Print out every line, exactly as written.
▬▬▬▬▬▬▬▬▬▬
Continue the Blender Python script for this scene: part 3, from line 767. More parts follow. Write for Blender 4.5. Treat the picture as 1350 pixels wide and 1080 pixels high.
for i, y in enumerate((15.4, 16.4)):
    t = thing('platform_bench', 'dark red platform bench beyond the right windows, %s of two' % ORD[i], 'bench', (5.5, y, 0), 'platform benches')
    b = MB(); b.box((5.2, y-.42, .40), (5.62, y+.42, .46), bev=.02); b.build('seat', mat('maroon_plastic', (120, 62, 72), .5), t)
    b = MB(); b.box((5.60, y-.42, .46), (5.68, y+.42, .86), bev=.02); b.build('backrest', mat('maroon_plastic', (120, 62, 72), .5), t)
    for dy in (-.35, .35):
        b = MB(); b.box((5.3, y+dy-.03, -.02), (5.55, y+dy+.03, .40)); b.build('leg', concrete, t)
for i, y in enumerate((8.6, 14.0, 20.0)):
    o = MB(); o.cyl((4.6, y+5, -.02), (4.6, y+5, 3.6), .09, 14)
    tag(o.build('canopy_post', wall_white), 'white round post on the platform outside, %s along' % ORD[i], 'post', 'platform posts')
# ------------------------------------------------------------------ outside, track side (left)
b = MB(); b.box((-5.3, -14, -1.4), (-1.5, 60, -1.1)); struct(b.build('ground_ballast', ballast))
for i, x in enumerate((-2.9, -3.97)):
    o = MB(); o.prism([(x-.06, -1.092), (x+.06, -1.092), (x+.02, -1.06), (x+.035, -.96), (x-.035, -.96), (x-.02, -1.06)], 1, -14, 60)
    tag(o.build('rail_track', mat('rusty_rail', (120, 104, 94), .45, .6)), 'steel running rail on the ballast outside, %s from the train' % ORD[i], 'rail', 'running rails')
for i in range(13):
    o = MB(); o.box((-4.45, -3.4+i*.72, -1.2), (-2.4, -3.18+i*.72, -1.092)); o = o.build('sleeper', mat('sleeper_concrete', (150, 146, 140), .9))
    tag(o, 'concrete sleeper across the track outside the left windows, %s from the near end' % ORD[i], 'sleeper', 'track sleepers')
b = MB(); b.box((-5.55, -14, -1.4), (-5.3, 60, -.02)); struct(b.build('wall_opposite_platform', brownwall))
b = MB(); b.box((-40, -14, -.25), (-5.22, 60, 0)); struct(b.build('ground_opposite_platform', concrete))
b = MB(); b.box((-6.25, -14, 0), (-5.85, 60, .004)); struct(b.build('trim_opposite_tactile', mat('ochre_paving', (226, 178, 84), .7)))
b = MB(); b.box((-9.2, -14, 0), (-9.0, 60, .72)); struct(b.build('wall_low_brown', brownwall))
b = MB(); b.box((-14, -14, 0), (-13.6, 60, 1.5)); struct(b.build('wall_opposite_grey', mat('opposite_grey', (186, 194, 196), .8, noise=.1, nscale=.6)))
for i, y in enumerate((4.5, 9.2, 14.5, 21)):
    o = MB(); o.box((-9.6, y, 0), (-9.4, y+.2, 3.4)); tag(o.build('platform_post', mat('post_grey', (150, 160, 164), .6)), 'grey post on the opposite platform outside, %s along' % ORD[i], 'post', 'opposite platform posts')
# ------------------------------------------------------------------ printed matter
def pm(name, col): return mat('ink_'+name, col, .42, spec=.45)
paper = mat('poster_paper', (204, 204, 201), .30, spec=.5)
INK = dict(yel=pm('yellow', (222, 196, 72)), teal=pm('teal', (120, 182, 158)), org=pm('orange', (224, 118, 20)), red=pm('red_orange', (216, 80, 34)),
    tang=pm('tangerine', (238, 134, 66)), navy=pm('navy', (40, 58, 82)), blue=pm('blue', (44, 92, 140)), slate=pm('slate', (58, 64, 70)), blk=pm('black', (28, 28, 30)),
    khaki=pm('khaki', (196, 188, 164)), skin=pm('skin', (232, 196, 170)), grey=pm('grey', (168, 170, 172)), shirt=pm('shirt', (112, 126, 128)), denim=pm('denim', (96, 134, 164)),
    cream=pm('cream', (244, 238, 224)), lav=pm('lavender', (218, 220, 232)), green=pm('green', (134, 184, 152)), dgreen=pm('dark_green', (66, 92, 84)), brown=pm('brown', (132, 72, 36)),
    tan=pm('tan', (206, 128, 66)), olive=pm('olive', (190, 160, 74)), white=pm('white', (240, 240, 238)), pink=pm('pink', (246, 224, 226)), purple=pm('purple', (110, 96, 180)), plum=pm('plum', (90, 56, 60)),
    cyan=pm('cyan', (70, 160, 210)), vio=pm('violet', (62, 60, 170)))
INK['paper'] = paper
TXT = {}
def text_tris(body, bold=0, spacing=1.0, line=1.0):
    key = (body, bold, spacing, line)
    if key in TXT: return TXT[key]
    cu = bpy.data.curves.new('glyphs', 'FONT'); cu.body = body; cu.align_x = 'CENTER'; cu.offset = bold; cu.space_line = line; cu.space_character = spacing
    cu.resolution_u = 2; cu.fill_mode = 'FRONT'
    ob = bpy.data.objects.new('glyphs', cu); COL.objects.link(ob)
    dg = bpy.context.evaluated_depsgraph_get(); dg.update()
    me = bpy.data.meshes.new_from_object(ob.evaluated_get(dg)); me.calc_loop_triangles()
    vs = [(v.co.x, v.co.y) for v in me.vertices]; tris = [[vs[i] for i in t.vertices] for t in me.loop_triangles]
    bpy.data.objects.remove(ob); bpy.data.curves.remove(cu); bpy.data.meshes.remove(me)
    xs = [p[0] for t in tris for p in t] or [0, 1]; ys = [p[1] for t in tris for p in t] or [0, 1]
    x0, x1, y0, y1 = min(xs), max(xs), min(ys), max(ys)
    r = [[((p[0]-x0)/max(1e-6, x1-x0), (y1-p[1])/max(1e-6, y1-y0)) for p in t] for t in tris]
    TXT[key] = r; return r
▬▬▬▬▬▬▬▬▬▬
Response below:
Continue the Blender Python script for this scene: part 3, from line 767. More parts follow. Write for Blender 4.5. Treat the picture as 1350 pixels wide and 1080 pixels high.
for i, y in enumerate((15.4, 16.4)):
    t = thing('platform_bench', 'dark red platform bench beyond the right windows, %s of two' % ORD[i], 'bench', (5.5, y, 0), 'platform benches')
    b = MB(); b.box((5.2, y-.42, .40), (5.62, y+.42, .46), bev=.02); b.build('seat', mat('maroon_plastic', (120, 62, 72), .5), t)
    b = MB(); b.box((5.60, y-.42, .46), (5.68, y+.42, .86), bev=.02); b.build('backrest', mat('maroon_plastic', (120, 62, 72), .5), t)
    for dy in (-.35, .35):
        b = MB(); b.box((5.3, y+dy-.03, -.02), (5.55, y+dy+.03, .40)); b.build('leg', concrete, t)
for i, y in enumerate((8.6, 14.0, 20.0)):
    o = MB(); o.cyl((4.6, y+5, -.02), (4.6, y+5, 3.6), .09, 14)
    tag(o.build('canopy_post', wall_white), 'white round post on the platform outside, %s along' % ORD[i], 'post', 'platform posts')
# ------------------------------------------------------------------ outside, track side (left)
b = MB(); b.box((-5.3, -14, -1.4), (-1.5, 60, -1.1)); struct(b.build('ground_ballast', ballast))
for i, x in enumerate((-2.9, -3.97)):
    o = MB(); o.prism([(x-.06, -1.092), (x+.06, -1.092), (x+.02, -1.06), (x+.035, -.96), (x-.035, -.96), (x-.02, -1.06)], 1, -14, 60)
    tag(o.build('rail_track', mat('rusty_rail', (120, 104, 94), .45, .6)), 'steel running rail on the ballast outside, %s from the train' % ORD[i], 'rail', 'running rails')
for i in range(13):
    o = MB(); o.box((-4.45, -3.4+i*.72, -1.2), (-2.4, -3.18+i*.72, -1.092)); o = o.build('sleeper', mat('sleeper_concrete', (150, 146, 140), .9))
    tag(o, 'concrete sleeper across the track outside the left windows, %s from the near end' % ORD[i], 'sleeper', 'track sleepers')
b = MB(); b.box((-5.55, -14, -1.4), (-5.3, 60, -.02)); struct(b.build('wall_opposite_platform', brownwall))
b = MB(); b.box((-40, -14, -.25), (-5.22, 60, 0)); struct(b.build('ground_opposite_platform', concrete))
b = MB(); b.box((-6.25, -14, 0), (-5.85, 60, .004)); struct(b.build('trim_opposite_tactile', mat('ochre_paving', (226, 178, 84), .7)))
b = MB(); b.box((-9.2, -14, 0), (-9.0, 60, .72)); struct(b.build('wall_low_brown', brownwall))
b = MB(); b.box((-14, -14, 0), (-13.6, 60, 1.5)); struct(b.build('wall_opposite_grey', mat('opposite_grey', (186, 194, 196), .8, noise=.1, nscale=.6)))
for i, y in enumerate((4.5, 9.2, 14.5, 21)):
    o = MB(); o.box((-9.6, y, 0), (-9.4, y+.2, 3.4)); tag(o.build('platform_post', mat('post_grey', (150, 160, 164), .6)), 'grey post on the opposite platform outside, %s along' % ORD[i], 'post', 'opposite platform posts')
# ------------------------------------------------------------------ printed matter
def pm(name, col): return mat('ink_'+name, col, .42, spec=.45)
paper = mat('poster_paper', (204, 204, 201), .30, spec=.5)
INK = dict(yel=pm('yellow', (222, 196, 72)), teal=pm('teal', (120, 182, 158)), org=pm('orange', (224, 118, 20)), red=pm('red_orange', (216, 80, 34)),
    tang=pm('tangerine', (238, 134, 66)), navy=pm('navy', (40, 58, 82)), blue=pm('blue', (44, 92, 140)), slate=pm('slate', (58, 64, 70)), blk=pm('black', (28, 28, 30)),
    khaki=pm('khaki', (196, 188, 164)), skin=pm('skin', (232, 196, 170)), grey=pm('grey', (168, 170, 172)), shirt=pm('shirt', (112, 126, 128)), denim=pm('denim', (96, 134, 164)),
    cream=pm('cream', (244, 238, 224)), lav=pm('lavender', (218, 220, 232)), green=pm('green', (134, 184, 152)), dgreen=pm('dark_green', (66, 92, 84)), brown=pm('brown', (132, 72, 36)),
    tan=pm('tan', (206, 128, 66)), olive=pm('olive', (190, 160, 74)), white=pm('white', (240, 240, 238)), pink=pm('pink', (246, 224, 226)), purple=pm('purple', (110, 96, 180)), plum=pm('plum', (90, 56, 60)),
    cyan=pm('cyan', (70, 160, 210)), vio=pm('violet', (62, 60, 170)))
INK['paper'] = paper
TXT = {}
def text_tris(body, bold=0, spacing=1.0, line=1.0):
    key = (body, bold, spacing, line)
    if key in TXT: return TXT[key]
    cu = bpy.data.curves.new('glyphs', 'FONT'); cu.body = body; cu.align_x = 'CENTER'; cu.offset = bold; cu.space_line = line; cu.space_character = spacing
    cu.resolution_u = 2; cu.fill_mode = 'FRONT'
    ob = bpy.data.objects.new('glyphs', cu); COL.objects.link(ob)
    dg = bpy.context.evaluated_depsgraph_get(); dg.update()
    me = bpy.data.meshes.new_from_object(ob.evaluated_get(dg)); me.calc_loop_triangles()
    vs = [(v.co.x, v.co.y) for v in me.vertices]; tris = [[vs[i] for i in t.vertices] for t in me.loop_triangles]
    bpy.data.objects.remove(ob); bpy.data.curves.remove(cu); bpy.data.meshes.remove(me)
    xs = [p[0] for t in tris for p in t] or [0, 1]; ys = [p[1] for t in tris for p in t] or [0, 1]
    x0, x1, y0, y1 = min(xs), max(xs), min(ys), max(ys)
    r = [[((p[0]-x0)/max(1e-6, x1-x0), (y1-p[1])/max(1e-6, y1-y0)) for p in t] for t in tris]
    TXT[key] = r; return r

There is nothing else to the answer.